----- Given records -----

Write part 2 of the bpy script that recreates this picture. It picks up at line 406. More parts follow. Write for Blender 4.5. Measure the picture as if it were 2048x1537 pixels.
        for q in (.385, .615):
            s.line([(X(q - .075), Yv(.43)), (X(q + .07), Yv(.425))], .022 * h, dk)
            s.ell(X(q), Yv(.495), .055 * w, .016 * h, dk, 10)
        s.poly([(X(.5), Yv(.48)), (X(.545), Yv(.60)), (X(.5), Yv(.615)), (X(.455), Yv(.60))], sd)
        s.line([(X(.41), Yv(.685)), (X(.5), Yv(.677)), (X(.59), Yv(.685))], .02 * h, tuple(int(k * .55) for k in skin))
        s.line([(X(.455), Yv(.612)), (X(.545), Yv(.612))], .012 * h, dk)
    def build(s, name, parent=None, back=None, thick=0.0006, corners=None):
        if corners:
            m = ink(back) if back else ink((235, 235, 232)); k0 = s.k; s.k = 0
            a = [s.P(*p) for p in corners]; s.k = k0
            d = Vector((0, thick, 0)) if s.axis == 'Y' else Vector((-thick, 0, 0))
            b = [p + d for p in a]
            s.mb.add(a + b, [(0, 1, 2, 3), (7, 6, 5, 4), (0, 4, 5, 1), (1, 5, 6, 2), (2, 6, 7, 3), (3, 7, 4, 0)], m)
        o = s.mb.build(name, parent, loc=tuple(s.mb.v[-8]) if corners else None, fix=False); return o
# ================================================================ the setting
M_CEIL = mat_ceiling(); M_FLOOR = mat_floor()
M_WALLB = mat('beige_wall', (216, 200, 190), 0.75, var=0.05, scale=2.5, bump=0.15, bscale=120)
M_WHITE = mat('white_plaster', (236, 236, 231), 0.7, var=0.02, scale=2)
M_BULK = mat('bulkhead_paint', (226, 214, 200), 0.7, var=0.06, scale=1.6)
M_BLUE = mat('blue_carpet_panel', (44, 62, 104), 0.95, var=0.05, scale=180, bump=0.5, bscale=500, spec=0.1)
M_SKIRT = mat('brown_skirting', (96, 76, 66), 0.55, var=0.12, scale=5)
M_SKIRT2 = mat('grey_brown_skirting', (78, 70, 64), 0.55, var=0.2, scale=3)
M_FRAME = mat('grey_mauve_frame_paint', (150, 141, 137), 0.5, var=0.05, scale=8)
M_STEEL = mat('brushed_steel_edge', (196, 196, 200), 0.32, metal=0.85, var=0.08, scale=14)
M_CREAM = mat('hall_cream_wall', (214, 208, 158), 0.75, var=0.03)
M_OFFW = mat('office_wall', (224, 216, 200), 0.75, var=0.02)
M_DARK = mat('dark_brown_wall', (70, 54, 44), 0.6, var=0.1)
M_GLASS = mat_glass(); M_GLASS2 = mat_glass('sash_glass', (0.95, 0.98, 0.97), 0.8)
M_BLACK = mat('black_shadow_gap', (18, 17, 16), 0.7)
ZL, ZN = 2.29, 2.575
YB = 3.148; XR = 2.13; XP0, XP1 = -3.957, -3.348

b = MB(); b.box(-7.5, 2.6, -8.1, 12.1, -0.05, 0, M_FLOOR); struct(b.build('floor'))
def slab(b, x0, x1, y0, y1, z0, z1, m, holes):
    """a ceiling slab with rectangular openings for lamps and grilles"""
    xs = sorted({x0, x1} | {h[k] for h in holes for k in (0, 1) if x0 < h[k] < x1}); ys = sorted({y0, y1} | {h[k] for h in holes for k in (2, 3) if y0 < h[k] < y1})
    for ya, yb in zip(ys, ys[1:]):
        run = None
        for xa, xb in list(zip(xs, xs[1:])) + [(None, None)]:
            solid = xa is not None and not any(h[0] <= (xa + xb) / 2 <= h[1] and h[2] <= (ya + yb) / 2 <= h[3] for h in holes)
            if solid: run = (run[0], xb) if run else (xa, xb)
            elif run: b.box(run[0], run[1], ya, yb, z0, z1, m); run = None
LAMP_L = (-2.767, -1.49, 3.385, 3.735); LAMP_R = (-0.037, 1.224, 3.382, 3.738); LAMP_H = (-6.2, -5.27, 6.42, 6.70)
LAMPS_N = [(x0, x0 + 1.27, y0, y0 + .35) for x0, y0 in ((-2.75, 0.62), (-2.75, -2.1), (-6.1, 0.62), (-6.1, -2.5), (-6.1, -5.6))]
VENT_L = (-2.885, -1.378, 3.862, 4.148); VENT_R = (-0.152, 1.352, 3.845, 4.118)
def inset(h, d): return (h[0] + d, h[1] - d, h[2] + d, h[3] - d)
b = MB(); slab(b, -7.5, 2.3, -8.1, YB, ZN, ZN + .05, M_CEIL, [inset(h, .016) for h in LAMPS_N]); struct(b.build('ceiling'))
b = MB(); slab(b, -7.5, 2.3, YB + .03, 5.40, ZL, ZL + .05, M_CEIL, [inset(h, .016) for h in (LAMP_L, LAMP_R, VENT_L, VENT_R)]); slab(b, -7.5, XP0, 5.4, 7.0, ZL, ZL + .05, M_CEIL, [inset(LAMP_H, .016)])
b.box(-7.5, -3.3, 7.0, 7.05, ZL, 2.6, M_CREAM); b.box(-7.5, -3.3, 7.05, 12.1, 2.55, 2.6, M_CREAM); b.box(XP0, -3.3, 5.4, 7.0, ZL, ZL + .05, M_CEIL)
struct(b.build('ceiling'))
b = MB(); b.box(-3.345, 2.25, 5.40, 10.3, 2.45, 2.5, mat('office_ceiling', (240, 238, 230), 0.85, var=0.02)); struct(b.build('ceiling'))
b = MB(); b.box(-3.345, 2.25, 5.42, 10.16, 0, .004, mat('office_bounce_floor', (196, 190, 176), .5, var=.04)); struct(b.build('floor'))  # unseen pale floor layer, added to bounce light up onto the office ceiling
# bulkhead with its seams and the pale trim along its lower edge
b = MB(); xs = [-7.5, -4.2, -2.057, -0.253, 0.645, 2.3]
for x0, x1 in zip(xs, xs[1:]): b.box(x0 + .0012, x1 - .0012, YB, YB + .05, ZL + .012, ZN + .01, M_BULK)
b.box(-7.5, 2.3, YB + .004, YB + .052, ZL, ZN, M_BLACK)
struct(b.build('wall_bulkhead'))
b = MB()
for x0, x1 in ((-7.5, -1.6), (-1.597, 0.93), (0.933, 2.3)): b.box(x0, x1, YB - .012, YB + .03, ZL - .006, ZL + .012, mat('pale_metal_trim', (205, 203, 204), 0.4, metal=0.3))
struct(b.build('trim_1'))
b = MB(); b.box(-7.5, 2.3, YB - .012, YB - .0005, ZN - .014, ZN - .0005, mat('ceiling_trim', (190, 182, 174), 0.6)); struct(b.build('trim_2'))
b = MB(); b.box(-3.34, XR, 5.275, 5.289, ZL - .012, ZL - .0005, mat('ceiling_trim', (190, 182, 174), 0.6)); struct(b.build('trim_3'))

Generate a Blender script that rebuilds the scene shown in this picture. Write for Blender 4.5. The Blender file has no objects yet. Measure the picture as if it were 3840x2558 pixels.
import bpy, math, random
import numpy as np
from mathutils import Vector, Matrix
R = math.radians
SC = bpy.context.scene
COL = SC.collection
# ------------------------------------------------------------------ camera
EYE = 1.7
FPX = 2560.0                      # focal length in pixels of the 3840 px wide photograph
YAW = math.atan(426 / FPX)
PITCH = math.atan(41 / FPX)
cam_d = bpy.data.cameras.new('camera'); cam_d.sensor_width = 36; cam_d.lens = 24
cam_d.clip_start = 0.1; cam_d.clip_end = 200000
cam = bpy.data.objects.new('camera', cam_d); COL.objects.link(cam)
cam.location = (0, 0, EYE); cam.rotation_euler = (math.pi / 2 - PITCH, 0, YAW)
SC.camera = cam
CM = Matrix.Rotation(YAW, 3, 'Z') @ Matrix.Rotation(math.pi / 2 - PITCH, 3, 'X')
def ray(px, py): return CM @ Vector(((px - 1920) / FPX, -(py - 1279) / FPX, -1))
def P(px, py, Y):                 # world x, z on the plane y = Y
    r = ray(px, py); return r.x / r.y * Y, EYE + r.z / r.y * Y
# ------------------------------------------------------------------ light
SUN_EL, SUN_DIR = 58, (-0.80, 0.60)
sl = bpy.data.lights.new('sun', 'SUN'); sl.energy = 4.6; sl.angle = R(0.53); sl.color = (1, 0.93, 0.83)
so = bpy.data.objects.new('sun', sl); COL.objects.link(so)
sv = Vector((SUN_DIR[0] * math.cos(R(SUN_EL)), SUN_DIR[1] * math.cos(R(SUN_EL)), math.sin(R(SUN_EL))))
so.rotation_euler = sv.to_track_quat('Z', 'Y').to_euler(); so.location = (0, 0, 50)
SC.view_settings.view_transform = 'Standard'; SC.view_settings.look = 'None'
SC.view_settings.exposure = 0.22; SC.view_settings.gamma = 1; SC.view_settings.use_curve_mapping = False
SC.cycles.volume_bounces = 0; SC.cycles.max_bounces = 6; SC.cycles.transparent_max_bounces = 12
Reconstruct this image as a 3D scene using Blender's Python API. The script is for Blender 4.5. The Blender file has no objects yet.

-----

Problem description —
Out of the records, collect only those lines that contain the string "Blender".

Answer to this exercise —
Write part 2 of the bpy script that recreates this picture. It picks up at line 406. More parts follow. Write for Blender 4.5. Measure the picture as if it were 2048x1537 pixels.
Generate a Blender script that rebuilds the scene shown in this picture. Write for Blender 4.5. The Blender file has no objects yet. Measure the picture as if it were 3840x2558 pixels.
Reconstruct this image as a 3D scene using Blender's Python API. The script is for Blender 4.5. The Blender file has no objects yet.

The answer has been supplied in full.